(Scene modeling code data)
%%
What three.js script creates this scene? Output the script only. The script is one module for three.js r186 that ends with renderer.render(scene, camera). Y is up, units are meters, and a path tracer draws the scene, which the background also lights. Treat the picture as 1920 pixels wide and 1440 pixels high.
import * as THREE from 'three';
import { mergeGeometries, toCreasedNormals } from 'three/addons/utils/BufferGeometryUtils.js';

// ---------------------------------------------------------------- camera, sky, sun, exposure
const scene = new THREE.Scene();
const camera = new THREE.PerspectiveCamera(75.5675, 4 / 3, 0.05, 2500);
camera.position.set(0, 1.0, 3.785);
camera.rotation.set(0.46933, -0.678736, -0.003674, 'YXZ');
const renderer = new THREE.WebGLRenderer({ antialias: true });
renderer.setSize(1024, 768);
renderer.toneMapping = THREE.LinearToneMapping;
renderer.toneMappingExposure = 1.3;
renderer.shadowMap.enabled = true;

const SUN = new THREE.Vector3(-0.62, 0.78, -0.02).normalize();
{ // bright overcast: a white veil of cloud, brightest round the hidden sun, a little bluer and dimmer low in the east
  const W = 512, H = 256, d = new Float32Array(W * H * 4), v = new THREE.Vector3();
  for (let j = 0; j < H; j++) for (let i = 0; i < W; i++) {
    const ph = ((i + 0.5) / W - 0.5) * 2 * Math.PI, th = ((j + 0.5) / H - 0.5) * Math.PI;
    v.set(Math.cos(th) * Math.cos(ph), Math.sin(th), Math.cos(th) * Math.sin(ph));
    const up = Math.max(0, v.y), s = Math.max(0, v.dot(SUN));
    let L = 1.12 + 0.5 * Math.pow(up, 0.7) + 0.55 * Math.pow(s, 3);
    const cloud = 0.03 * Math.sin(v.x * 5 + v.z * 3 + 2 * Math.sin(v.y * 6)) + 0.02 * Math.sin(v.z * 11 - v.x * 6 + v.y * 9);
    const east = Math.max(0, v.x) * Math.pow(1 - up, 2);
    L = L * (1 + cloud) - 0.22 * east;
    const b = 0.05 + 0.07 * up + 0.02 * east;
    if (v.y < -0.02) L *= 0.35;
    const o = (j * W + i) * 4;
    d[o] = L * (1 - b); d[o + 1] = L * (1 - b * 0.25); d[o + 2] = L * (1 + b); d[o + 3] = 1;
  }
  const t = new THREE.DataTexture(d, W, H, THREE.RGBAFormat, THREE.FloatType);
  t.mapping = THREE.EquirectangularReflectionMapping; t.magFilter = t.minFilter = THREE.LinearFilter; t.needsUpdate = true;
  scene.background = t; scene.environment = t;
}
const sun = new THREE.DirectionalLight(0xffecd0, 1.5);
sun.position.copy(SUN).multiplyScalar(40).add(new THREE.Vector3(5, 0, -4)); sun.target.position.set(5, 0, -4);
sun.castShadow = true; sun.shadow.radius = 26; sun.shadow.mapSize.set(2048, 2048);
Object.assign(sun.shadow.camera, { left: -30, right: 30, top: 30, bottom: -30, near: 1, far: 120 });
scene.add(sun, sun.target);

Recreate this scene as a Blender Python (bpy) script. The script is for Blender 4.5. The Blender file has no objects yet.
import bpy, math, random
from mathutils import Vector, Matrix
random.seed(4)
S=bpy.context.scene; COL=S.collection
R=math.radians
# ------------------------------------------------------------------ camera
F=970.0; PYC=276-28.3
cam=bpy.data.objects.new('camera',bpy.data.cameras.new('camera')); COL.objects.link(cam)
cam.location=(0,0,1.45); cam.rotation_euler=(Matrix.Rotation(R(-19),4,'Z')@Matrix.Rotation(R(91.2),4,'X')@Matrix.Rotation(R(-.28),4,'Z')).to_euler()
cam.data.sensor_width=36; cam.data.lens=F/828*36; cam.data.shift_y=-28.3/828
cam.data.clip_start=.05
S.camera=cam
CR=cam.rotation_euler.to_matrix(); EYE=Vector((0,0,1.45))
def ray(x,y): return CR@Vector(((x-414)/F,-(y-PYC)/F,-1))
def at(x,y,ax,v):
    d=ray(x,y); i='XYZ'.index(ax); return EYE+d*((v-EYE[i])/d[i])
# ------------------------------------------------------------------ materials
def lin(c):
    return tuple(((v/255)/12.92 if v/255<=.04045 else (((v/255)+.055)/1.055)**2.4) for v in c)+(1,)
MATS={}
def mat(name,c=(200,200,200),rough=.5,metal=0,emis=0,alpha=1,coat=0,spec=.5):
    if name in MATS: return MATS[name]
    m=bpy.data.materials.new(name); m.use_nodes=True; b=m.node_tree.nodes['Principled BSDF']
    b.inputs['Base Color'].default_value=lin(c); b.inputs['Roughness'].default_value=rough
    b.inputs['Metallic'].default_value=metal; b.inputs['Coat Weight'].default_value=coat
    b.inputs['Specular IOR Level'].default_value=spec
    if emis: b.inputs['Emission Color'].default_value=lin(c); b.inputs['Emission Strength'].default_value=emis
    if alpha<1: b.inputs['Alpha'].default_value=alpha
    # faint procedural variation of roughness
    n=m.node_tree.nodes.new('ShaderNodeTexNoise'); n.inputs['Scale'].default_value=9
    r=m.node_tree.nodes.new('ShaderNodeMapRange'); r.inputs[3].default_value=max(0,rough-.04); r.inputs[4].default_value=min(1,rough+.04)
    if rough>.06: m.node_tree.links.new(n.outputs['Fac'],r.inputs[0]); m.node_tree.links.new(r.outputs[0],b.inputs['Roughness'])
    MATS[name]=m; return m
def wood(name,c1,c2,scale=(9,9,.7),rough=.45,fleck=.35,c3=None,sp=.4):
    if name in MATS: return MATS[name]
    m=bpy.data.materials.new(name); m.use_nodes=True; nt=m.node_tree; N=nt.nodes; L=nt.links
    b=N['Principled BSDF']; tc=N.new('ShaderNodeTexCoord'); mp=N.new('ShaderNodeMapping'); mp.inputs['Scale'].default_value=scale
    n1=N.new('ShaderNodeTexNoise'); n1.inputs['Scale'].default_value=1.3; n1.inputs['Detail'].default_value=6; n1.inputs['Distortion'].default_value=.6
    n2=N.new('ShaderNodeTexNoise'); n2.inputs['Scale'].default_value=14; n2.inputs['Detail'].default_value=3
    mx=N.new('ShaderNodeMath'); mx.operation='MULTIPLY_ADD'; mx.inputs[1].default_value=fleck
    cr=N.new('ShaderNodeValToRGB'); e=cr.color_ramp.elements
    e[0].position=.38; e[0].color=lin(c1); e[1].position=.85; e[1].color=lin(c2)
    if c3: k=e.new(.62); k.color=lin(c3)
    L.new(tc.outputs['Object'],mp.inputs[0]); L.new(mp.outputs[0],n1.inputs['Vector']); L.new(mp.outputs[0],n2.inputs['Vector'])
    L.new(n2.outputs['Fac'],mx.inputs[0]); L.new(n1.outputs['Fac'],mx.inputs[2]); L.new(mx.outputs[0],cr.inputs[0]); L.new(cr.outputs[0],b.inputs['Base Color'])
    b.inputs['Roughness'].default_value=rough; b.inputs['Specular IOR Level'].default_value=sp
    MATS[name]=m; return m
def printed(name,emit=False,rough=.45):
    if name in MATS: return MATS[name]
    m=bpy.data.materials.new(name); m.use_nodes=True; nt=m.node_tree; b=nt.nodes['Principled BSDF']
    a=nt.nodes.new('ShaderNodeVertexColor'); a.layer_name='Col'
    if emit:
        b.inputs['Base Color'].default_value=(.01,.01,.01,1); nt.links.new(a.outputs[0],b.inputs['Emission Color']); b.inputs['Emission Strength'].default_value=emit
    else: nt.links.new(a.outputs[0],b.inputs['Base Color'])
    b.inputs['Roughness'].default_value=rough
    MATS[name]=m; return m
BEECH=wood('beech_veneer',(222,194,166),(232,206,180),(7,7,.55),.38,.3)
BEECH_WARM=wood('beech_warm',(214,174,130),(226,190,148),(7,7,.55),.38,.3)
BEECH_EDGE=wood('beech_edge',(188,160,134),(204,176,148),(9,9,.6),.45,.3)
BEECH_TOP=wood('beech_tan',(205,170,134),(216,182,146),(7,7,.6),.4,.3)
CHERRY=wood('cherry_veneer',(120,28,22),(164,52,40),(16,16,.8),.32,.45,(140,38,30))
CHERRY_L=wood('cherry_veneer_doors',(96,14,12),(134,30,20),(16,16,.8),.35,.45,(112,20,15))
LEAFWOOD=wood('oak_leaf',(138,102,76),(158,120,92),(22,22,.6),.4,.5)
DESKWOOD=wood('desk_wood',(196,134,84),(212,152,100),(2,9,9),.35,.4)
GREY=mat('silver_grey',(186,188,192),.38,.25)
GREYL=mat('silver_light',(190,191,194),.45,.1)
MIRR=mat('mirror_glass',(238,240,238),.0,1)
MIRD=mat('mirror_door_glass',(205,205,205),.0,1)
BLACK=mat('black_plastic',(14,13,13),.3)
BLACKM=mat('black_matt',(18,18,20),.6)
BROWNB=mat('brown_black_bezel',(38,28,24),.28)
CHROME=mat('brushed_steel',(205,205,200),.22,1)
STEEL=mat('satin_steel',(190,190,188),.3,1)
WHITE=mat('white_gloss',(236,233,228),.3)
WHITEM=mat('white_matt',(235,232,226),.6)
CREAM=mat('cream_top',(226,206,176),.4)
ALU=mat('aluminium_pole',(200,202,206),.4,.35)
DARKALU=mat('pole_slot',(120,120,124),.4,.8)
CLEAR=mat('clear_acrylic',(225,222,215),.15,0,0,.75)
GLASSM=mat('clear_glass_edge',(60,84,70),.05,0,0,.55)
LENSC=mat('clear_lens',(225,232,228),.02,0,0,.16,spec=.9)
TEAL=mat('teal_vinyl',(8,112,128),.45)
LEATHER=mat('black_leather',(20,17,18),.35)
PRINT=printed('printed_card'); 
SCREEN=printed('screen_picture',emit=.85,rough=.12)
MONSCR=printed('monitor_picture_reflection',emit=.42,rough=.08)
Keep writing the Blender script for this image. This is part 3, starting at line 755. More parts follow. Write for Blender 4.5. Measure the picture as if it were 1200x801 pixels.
%%
Exercise details
From the entries above, copy out every line where the string "background" appears.

Solution
What three.js script creates this scene? Output the script only. The script is one module for three.js r186 that ends with renderer.render(scene, camera). Y is up, units are meters, and a path tracer draws the scene, which the background also lights. Treat the picture as 1920 pixels wide and 1440 pixels high.
  scene.background = t; scene.environment = t;